Friday, July 01, 2016
Courage and the refusal to put up with academic jargon
I probably didn't get trapped in
academic jargon because I decided early on that the humanities
departments of our colleges and universities were dominated by the
fundamental errors of modern liberalism, now called cultural Marxism.
But I didn't always feel confidant in this position because my
refusal to put up academic jargon no matter how systematic
left me open to gaps in knowledge. I always had to respect a thinker,
at least somewhat, before I would struggle through the pain of their
academic jargon, and this rarely happened.
In spite of the academic ideal of
objectivity, the character of a writer and thinker is much involved
in the way they think and write. I believe plain old courage is
required in a great thinker whether they write well or not, and too
often academics were the wimps of the playground and they carried
that wimpiness into academia.
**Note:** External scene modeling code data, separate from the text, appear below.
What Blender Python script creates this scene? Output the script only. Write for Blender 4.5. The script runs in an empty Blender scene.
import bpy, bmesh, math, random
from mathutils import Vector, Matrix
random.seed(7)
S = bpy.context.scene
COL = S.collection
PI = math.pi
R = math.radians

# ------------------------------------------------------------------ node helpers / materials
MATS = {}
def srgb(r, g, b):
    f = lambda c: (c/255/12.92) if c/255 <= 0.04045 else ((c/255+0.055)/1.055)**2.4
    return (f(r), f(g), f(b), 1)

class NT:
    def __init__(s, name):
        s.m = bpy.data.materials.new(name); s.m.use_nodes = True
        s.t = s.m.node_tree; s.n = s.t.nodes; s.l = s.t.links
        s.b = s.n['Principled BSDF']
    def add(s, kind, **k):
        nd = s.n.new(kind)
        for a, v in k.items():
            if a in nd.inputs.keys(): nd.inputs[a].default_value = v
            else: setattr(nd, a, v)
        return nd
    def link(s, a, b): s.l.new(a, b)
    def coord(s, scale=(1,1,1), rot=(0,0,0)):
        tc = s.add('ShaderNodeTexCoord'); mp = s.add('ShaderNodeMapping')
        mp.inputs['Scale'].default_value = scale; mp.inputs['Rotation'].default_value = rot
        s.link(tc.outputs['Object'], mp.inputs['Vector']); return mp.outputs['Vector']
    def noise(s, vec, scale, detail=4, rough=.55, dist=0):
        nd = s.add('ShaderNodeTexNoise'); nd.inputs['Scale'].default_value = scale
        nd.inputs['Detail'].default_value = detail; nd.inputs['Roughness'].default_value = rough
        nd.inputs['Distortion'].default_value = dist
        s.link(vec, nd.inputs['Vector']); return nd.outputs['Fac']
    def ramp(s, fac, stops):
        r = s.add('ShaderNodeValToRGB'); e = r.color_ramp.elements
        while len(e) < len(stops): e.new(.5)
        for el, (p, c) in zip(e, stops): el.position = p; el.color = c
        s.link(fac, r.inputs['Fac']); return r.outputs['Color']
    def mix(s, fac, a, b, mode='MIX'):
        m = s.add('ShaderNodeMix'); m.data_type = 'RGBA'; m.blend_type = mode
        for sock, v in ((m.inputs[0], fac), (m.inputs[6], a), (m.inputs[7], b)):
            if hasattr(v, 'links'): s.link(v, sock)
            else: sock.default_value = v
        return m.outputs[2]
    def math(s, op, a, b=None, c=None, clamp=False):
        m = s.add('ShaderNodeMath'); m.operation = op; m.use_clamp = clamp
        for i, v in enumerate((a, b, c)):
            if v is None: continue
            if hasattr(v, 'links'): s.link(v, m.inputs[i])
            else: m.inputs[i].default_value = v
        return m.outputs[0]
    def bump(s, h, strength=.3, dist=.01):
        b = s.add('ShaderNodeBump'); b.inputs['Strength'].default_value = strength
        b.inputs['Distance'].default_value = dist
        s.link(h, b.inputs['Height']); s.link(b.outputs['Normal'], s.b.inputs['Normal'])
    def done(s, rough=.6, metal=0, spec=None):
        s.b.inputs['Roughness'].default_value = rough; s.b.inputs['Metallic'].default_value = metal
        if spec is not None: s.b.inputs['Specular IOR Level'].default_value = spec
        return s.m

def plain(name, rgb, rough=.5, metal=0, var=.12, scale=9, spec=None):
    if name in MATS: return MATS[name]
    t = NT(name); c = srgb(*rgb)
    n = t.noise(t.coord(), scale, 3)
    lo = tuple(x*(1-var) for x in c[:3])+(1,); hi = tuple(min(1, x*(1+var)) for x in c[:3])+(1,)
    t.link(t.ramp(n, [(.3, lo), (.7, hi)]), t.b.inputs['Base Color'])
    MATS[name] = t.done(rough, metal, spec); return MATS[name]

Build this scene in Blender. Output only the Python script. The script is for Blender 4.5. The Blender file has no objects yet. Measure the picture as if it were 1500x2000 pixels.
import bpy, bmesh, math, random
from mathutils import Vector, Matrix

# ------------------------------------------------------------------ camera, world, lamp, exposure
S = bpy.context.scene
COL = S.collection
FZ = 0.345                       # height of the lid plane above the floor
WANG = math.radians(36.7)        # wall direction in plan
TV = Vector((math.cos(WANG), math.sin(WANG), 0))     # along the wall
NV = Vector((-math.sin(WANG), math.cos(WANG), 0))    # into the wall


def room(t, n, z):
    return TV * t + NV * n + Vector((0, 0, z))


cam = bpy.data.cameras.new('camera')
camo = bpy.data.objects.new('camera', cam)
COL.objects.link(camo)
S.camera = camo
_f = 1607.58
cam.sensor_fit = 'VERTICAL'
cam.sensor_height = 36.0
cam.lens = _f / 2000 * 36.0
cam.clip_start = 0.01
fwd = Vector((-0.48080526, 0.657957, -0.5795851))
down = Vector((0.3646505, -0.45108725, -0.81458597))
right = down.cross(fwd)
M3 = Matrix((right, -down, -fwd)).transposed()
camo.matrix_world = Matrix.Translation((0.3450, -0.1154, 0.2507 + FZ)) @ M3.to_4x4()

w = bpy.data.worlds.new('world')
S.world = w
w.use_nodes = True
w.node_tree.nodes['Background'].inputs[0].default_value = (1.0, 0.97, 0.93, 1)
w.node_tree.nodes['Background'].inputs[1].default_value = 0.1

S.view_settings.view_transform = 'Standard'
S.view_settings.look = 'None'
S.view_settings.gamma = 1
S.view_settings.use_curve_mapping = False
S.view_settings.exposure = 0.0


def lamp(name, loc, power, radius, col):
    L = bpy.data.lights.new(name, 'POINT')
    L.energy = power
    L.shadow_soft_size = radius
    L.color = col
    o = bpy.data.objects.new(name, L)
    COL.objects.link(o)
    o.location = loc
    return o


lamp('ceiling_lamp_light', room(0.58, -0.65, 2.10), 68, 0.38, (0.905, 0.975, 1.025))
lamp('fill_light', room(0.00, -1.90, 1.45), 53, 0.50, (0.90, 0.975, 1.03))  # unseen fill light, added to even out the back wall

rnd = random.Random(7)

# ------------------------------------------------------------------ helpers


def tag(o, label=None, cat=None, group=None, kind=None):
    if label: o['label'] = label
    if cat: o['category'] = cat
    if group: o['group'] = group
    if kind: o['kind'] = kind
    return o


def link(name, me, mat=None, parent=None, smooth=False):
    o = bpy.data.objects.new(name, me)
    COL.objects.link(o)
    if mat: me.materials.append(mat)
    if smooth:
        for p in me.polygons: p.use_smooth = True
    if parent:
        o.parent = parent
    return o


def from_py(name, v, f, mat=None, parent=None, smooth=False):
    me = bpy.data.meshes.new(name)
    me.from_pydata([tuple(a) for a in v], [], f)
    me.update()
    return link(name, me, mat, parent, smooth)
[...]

I also think that if writers don't
write clearly and even simply, even with difficult subjects, they
usually don't understand their subject deeply enough.
Friedrich Nietzsche, who was originally
a top academic, was a truly courageous thinker, yet even he did not
appear to have the courage it would have required to see that his
jealously of Wagner effected his philosophy of hyper-individualism,
and this, perhaps coupled with a fear of authority, probably
turned him away---although brilliantly away---from group-oriented
nationalism, and religion.
In the same way the late actor Marlon
Brando with great courage snubbed academic acting and fundamentally
simplified and changed acting, but Brando was also a rebellious hyper-individualist
probably due to a great hatred of authority, which he did not
overcome, and this effected his political positions.
Human beings rarely if ever achieve perfection.